Love-a busybee in disguise.
Post # 3

Member
1757 posts
Buzzing bee
At the risk of suggesting the very obvious – have you talked to him about this? Did he used to be more enthusiastic about initiating sex? I hate to blame everything on the crappy economy, but I know that not having a job for a few months has certainly taken a lot of the wind out of my mojo sails! If that’s the case, maybe you could try and come up with ideas for free dates, so money is less of an issue. In regards to getting him in the mood – send enticing emails or texts, allude to what might happen that night when you’re getting ready in the morning, leave notes for him that he can find during the day (in his briefcase, with his lunch, etc), write notes to him on the mirror in the bathroom that he’ll see when he gets out of the shower. I’ll keep thinking about more stuff you could try, but hopefully some other Bees will chime in!
Post # 4

Member
4024 posts
Honey bee
I send Fiance texts, and pictures at work so he can start to get excited for that night! It seems to work for him!!!! maybe send him on a sexy scavenger hunt. or leave little naughty notes. things that just get him thinking about it, so he starts to get excited and then wants you bad by the time it comes.
Also, tell him you want him to initiate more! Be blunt about it ๐
Post # 5

Member
17 posts
Newbee
I send him flirty sexual texts all the time. Even say things, wore things, everthing. Ive mentioned this to him before and then he gets sexual for a week, then it wears off to this. I tried to go down on him the other night while watchin a movie and he wanted to wait til later. When later came nothing happened but then he wanted to fall asleep so I did it then. I miss the spontaneous of him wanting me. The last time he really wanted me was after a few beers while discussing 3somes. I dont want to have to go that far for him to want me. What should I do?
Post # 6

Member
588 posts
Busy bee
- Wedding: May 2010 - Philippe Park
When he comes home, greet him wearing somehting naughty. When I feel like we need to spice it up every now and then, that’s what I do. I’ll buy some new lingerie and give it a whirl ๐
If that doesn’t work, tell him about all the places in your house that you’d like to christen. I can guarantee that whenever Mr. Rainbow goes into our hallway closet he has good memories, which gets him thinking about sex, wheich makes him want to have more sex. ๐
Post # 7

Member
14186 posts
Honey Beekeeper
Go buy a Kama Sutra book!
Post # 8

Hostess
18644 posts
Honey Beekeeper
He might not be as interested in sex as you are. I know it sounds sort of strange, but you two should schedule times to be together. And then try to make it fun.

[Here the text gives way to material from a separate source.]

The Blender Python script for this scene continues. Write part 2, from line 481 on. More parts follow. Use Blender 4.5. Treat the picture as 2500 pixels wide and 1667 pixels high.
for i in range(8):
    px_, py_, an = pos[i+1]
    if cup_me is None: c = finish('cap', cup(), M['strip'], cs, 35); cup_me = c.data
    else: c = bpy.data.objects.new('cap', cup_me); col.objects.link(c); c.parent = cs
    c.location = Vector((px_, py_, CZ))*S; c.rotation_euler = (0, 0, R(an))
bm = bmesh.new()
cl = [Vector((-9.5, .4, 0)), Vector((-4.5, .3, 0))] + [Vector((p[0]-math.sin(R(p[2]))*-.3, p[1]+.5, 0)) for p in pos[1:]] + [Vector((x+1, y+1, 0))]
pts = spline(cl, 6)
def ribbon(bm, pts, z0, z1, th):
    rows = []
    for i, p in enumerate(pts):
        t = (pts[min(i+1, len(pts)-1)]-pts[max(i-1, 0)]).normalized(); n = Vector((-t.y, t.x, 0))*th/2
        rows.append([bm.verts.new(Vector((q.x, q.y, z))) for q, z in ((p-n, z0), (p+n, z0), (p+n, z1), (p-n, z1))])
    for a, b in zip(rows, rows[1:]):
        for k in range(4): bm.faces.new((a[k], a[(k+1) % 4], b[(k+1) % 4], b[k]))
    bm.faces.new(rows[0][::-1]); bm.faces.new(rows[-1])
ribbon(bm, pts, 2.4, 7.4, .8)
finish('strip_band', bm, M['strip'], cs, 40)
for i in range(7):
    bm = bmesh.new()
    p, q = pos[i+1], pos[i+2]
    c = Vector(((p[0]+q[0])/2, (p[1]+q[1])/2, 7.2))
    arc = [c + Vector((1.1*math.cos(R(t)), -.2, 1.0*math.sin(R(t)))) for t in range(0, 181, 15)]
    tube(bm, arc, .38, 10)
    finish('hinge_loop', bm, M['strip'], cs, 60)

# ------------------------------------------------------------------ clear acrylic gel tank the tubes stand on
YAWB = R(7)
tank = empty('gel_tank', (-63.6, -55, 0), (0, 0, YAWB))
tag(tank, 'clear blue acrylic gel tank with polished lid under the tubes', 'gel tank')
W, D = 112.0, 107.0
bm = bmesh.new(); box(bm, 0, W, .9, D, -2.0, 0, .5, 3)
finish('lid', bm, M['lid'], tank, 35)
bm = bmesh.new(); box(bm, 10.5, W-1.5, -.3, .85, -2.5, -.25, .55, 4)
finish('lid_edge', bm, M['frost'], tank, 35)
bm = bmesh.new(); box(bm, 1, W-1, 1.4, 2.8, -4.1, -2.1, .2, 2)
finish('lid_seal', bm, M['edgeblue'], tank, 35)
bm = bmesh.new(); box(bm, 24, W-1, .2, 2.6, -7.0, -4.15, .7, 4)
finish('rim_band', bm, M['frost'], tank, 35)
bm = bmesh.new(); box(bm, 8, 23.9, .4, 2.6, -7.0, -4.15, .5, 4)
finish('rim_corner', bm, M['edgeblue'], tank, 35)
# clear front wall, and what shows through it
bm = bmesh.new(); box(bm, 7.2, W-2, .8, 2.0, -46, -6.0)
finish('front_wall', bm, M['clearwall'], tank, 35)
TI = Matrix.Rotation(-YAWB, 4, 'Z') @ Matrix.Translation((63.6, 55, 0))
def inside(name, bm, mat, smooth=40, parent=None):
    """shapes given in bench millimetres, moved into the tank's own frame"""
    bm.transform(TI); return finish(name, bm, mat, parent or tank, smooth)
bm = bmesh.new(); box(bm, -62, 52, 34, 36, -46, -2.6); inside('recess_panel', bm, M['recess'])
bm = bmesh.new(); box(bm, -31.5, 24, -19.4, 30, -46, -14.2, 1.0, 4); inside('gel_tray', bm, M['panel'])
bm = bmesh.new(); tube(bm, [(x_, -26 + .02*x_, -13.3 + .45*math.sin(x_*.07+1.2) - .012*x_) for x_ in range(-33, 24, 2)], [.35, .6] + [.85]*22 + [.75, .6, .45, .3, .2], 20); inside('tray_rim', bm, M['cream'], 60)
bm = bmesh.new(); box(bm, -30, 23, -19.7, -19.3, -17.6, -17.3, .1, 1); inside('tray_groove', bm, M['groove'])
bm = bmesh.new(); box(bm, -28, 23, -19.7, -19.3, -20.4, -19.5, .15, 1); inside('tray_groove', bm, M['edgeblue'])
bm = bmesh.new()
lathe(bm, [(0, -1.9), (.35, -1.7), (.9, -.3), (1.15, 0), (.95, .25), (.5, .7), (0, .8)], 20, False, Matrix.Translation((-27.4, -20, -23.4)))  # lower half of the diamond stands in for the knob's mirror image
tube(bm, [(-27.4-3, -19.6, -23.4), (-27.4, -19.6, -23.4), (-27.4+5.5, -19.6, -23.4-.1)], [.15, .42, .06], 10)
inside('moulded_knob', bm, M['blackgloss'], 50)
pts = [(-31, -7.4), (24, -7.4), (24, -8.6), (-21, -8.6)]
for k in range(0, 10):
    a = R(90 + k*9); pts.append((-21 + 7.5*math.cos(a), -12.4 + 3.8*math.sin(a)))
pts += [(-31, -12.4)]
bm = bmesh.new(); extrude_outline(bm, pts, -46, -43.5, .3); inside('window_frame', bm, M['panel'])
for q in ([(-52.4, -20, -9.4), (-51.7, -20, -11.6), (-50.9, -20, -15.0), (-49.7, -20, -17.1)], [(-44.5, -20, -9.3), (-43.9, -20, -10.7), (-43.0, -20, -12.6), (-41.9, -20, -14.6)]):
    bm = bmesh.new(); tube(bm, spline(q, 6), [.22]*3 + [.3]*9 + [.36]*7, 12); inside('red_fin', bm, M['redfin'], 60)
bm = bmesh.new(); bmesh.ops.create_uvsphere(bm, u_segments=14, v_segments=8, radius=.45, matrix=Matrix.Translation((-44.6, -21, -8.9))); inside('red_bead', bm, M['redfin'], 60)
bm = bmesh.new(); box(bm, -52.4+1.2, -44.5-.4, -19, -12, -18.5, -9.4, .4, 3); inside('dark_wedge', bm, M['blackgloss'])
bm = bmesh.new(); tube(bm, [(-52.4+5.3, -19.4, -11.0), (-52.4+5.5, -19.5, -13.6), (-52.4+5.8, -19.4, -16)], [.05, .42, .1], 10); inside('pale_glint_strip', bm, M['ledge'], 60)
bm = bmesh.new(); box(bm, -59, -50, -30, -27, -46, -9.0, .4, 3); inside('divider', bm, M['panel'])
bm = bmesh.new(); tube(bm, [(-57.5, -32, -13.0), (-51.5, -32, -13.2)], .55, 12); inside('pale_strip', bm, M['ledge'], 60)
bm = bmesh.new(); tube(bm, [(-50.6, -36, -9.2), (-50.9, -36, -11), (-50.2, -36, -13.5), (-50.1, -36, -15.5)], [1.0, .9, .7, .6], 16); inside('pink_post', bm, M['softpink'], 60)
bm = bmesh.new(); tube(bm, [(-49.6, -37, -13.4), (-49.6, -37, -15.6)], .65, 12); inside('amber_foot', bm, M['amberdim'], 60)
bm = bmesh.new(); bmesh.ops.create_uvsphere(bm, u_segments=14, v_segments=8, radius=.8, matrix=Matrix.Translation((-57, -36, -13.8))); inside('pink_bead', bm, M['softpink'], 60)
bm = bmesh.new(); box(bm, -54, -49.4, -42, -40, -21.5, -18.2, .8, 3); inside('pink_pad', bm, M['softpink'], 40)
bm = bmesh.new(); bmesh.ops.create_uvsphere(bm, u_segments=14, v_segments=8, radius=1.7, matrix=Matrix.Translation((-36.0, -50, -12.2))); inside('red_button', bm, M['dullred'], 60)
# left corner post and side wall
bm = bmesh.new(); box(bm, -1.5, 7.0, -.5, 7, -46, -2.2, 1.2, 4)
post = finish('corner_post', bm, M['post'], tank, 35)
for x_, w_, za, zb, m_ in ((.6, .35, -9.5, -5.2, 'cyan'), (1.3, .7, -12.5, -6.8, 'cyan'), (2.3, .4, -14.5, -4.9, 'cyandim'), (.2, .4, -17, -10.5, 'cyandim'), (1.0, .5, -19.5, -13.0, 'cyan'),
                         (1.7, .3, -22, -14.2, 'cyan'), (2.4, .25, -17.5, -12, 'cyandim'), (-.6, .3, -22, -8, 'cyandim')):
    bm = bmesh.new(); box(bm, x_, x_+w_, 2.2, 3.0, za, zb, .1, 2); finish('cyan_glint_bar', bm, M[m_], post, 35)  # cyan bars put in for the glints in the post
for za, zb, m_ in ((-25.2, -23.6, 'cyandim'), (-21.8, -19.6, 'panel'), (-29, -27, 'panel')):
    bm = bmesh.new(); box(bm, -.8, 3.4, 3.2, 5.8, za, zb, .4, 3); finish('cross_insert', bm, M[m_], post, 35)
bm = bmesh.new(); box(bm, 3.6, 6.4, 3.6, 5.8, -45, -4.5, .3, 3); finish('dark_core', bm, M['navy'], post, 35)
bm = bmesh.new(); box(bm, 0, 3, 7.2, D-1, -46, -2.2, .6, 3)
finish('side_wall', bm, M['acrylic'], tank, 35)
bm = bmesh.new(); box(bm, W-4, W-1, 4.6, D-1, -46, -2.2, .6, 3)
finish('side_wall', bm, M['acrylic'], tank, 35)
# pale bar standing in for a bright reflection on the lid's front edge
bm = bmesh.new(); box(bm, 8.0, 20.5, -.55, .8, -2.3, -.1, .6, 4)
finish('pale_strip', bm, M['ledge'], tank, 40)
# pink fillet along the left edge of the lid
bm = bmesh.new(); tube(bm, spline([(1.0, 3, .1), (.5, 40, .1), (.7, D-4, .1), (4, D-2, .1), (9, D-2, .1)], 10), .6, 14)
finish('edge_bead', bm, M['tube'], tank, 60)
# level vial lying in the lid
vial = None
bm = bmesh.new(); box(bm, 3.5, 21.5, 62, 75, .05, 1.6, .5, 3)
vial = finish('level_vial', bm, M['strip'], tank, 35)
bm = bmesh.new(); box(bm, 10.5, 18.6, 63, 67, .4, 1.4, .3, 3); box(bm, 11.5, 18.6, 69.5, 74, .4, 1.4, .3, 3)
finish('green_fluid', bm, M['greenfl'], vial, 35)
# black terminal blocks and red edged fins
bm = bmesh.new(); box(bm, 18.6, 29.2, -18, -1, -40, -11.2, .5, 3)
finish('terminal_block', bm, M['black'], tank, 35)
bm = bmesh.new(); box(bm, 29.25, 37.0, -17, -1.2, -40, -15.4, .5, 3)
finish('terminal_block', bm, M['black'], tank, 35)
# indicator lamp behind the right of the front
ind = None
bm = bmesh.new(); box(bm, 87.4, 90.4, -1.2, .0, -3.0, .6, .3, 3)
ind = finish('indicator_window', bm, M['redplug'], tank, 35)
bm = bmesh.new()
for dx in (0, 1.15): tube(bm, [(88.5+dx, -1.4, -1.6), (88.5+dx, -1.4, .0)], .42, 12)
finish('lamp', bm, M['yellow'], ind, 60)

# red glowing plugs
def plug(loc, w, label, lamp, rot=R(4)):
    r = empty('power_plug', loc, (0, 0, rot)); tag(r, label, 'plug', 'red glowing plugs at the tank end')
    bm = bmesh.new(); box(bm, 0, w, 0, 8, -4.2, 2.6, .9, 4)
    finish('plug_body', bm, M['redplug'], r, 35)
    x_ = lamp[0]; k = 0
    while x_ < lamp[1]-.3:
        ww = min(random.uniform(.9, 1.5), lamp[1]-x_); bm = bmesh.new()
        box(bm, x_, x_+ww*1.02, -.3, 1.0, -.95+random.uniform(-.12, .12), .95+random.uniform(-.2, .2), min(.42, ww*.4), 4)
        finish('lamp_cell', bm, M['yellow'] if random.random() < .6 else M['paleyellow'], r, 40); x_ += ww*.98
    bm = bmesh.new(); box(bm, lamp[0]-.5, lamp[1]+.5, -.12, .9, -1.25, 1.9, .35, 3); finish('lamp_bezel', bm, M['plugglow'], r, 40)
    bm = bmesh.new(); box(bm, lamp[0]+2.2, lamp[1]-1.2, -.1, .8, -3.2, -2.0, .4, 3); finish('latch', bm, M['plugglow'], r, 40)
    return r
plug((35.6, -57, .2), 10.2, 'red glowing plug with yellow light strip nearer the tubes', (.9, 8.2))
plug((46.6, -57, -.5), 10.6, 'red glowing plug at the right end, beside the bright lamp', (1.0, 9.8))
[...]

Try different things, buy a toy or Kama Sutra book (I like the Cosmo one).
Post # 9

Member
31 posts
Newbee
When my FH and I went through something like this I bought a steamy book and left it sitting on the counter.. Subtle, but he got the drift.
Post # 10

Member
17 posts
Newbee
I guess it just bothers me alot that I have to be the one to initiate it all the time. And as a woman you want your man to sexually think about you and want you. He’s got the loving and cute part down. Just not the sex part. I can be a little stuck up cause Im in disguise right now. I am really attractive and work out everyday. My body is great. I know I look great, I dont flaunt it though, I even model. So it makes me even mroe confused.
@rainbow-Im in need of new lingerae so that’s a good idea. I always go to bed practially naked. Maybe I should wear some clothes now to make him fantasize more?
Ive thought about the christening idea, I jsut wish it was his idea. ya know?
Post # 11

Member
188 posts
Blushing bee
I agree with MissAsB…my fiance and I are pretty stressed out with work and life and sometimes our sex drive is non-existant due to the stress. We have a shared google calendar that sync’s with our phones. Every now and then, I’ll get a google calendar reminder that sexy time is in 15 minutes! It is unromantic to schedule in sex, but with our lives, sometimes it is needed.
Also, we have talked about the subject so we know that the underlying issue is our stress level – not a relationship issue. Talk to him. He may not even realize that this is an issue.
Post # 12

Member
5273 posts
Bee Keeper
RosieGirl is right, be blunt!
Basically talk like a hooker lol! Say I can’t wait to do “such in such to you” in a text, very bluntly ๐ it’ll drive him crazy. Use the F word too, make it just about the sex and not so much about lovey dovey stuff, this works esp if you don’t normally talk like that too.
Also, the element of surprise should never be underestimated. Cook dinner in a maids outfit, or when your laying around in your pjs and get up to go into the other room, come back out in sexy lingerie.
Post # 13

Member
17 posts
Newbee
@Roseygirl and Annie and all you bee’s- Im afraid hes gonna start getting annoyed or think Im crazy if I keep mentioning it to him that we never have sex anymore or is there a problem. How about if I put it to him like this…We are gonna have to start scheduling some sexy time, I want out of this dry spell.
I swear to god this makes me feel like crap when I dont feel sexually wanted. I really dont think he cares about lingerae. Ive tried all of that. I just hope he isnt into porn and not me.
Do you see the things I worry about?
Post # 14

Member
620 posts
Busy bee
Try surprising him in the shower
Post # 15

Member
335 posts
Helper bee
I am going through the same right now. I have brought it up and he doesn’t take it well. I’ve tried all the suggestions above too. I sometimes feel it is me who’s wrong bc women aren’t “supposed” to have a higher sex drive than their boyfriends. I do though.
We haven’t figured it out yet, I don’t really have advice, just wanted to let you know I’m in the same boat and it isn’t just you. I just had the same discussion with a good friend regarding her husband the other day.
Post # 16

Member
7053 posts
Busy Beekeeper
I suggest the book 52 nights of great sex. Get it at barnes and noble.
Some of the stuff was a bit much for us, but we toned it down a bit. Still stole much of their ideas and we are quite happy. Winkey winkey!